The main concern that the Fitch unit cites over Albania’s growth is a slowdown in the eurozone economy that could negatively affect the Albanian economy through lower exports, almost half of which end up to top trading partner Italy.

Earlier this year, Fitch downgraded Italy’s 2018 outlook to 1 percent, down from a previous 1.5 percent as the eurozone’s third largest economy struggled amid political uncertainty following the inconclusive March 4 general elections that failed to produce a clear winner.

Recessions in both Italy and Greece, Albania’s main trading partners and investors and the hosts of about 1 million Albanian migrants, had a key impact on Albania’s slowdown in the aftermath of the 2008-09 global financial crisis, negatively affecting trade, investment and remittance flows to the Balkan country for about a decade.
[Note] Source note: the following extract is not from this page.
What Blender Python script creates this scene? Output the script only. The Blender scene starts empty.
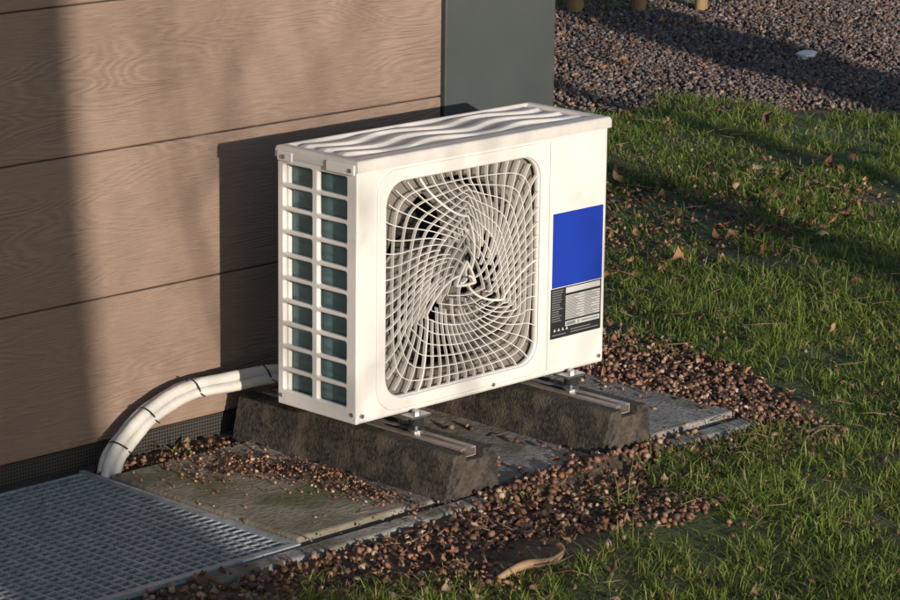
import bpy, bmesh, math, numpy as np, random
from mathutils import Vector, Matrix
random.seed(4); rng=np.random.default_rng(7)
scene=bpy.context.scene
GZ=-0.15; W,D,H=0.756,0.24,0.55; DW=0.533
# ---------------------------------------------------------------- helpers
def link(o):
    scene.collection.objects.link(o); return o
def empty(name,loc=(0,0,0)):
    o=bpy.data.objects.new(name,None); o.location=loc; o.empty_display_size=0.1; return link(o)
class MB:
    def __init__(s): s.v=[];s.f=[];s.m=[]
    def add(s,vs,fs,mi=0):
        b=len(s.v); s.v.extend([tuple(map(float,q)) for q in vs])
        for f in fs: s.f.append(tuple(i+b for i in f)); s.m.append(mi)
    def box(s,x0,x1,y0,y1,z0,z1,mi=0):
        s.add([(x0,y0,z0),(x1,y0,z0),(x1,y1,z0),(x0,y1,z0),(x0,y0,z1),(x1,y0,z1),(x1,y1,z1),(x0,y1,z1)],
              [(0,3,2,1),(4,5,6,7),(0,1,5,4),(1,2,6,5),(2,3,7,6),(3,0,4,7)],mi)
    def tube(s,pts,rad,n=10,mi=0,cap=True):
        pts=[Vector(p) for p in pts]; k=len(pts)
        if not hasattr(rad,'__len__'): rad=[rad]*k
        up=Vector((0,0,1)); vs=[]; prev=None
        for i in range(k):
            t=(pts[min(i+1,k-1)]-pts[max(i-1,0)]).normalized()
            if prev is None:
                a=t.cross(up); 
                if a.length<1e-3: a=t.cross(Vector((1,0,0)))
            else: a=prev-t*prev.dot(t)
            a.normalize(); prev=a; b=t.cross(a)
            for j in range(n):
                an=2*math.pi*j/n; vs.append(pts[i]+(a*math.cos(an)+b*math.sin(an))*rad[i])
        fs=[]
        for i in range(k-1):
            for j in range(n):
                j2=(j+1)%n; fs.append((i*n+j,i*n+j2,(i+1)*n+j2,(i+1)*n+j))
        if cap: fs.append(tuple(range(n-1,-1,-1))); fs.append(tuple((k-1)*n+j for j in range(n)))
        s.add(vs,fs,mi)
    def cyl(s,p0,p1,r,n=24,mi=0): s.tube([p0,p1],r,n,mi)
    def strip(s,pts,w,y0,y1,closed=False,mi=0):
        P=np.array([(p[0],p[1]) for p in pts]); dy=np.array([p[2] for p in pts]); k=len(P)
        if closed: T=np.roll(P,-1,0)-np.roll(P,1,0)
        else: T=np.gradient(P,axis=0)
        T/=np.linalg.norm(T,axis=1)[:,None]+1e-9; N=np.stack([-T[:,1],T[:,0]],1)*w/2
        vs=[]
        for i in range(k):
            a=P[i]-N[i]; b=P[i]+N[i]
            vs+= [(a[0],y0+dy[i],a[1]),(b[0],y0+dy[i],b[1]),(b[0],y1+dy[i],b[1]),(a[0],y1+dy[i],a[1])]
        fs=[]
        for i in range(k if closed else k-1):
            i2=(i+1)%k
            for j in range(4):
                j2=(j+1)%4; fs.append((i*4+j,i*4+j2,i2*4+j2,i2*4+j))
        s.add(vs,fs,mi)
    def obj(s,name,mats,parent=None,smooth=False,bevel=0,bseg=2,auto=None):
        me=bpy.data.meshes.new(name); me.from_pydata(s.v,[],s.f); me.update()
        for m in (mats if isinstance(mats,(list,tuple)) else [mats]): me.materials.append(m)
        me.polygons.foreach_set('material_index',s.m)
        o=bpy.data.objects.new(name,me); link(o)
        if smooth or auto:
            me.polygons.foreach_set('use_smooth',[True]*len(me.polygons))
            if auto:
                try: me.set_sharp_from_angle(angle=math.radians(auto))
                except Exception: pass
        if bevel:
            b=o.modifiers.new('bevel','BEVEL'); b.width=bevel; b.segments=bseg; b.limit_method='ANGLE'; b.angle_limit=math.radians(40)
        if parent: o.parent=parent
        return o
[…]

“Although we have increased our 2018 real GDP growth forecast on account of strong Q118 [first quarter] print, we continue to believe that economic growth will slow over the coming quarters. The external sector will face headwinds from weakening growth in the eurozone, while domestic demand also looks set to be constrained by rising inflation. This will erode purchasing power and potentially lead to earlier-than-expected monetary tightening,” says the Fitch unit.

Albania’s exports of goods and services grew by 8.6 percent in the first quarter of this year boosted by the resumption of rainfall-fed electricity exports and a hike in oil sales abroad following the suspension of work at a local refiner, according to Albania’s central bank.

Meanwhile, inflation during the first half of this year has been at 2 percent, about 1 percent below the central bank’s target, despite the local currency at a 10-year high against Europe’s single currency, significantly reducing imported inflation pressure by making imports cheaper.

Fitch attributes the pickup in inflation, which has been running below the 3 percent target for five consecutive years, to last year’s 7.8 percent hike in public sector wages.

Europe’s single currency has been trading at a 10-year low of about 126 lek for the past three months, with a series of negative effects on Albania’s highly euroised economy, primarily hitting the country’s poorly diversified exports.

Meanwhile, U.S.-based Standard and Poor’s, another top three rating agency, expects Albania’s growth to linger around an average annual growth of 3.8 percent over the next four years, in similar levels compared to the 9-year high it hit last year, and public debt to drop 65.5 percent by 2021, down from about 71 percent of the GDP this year, with both forecasts under a more pessimistic scenario compared to the Albanian government’s agenda.

The European Commission and international financial institutions such as the IMF and the World Bank expect Albania’s growth to slow down over the next couple of years, as TAP and the Devoll HPP, the two major energy-related projects that drove growth over the past four years, complete their investment stage and no major FDI project replaces them.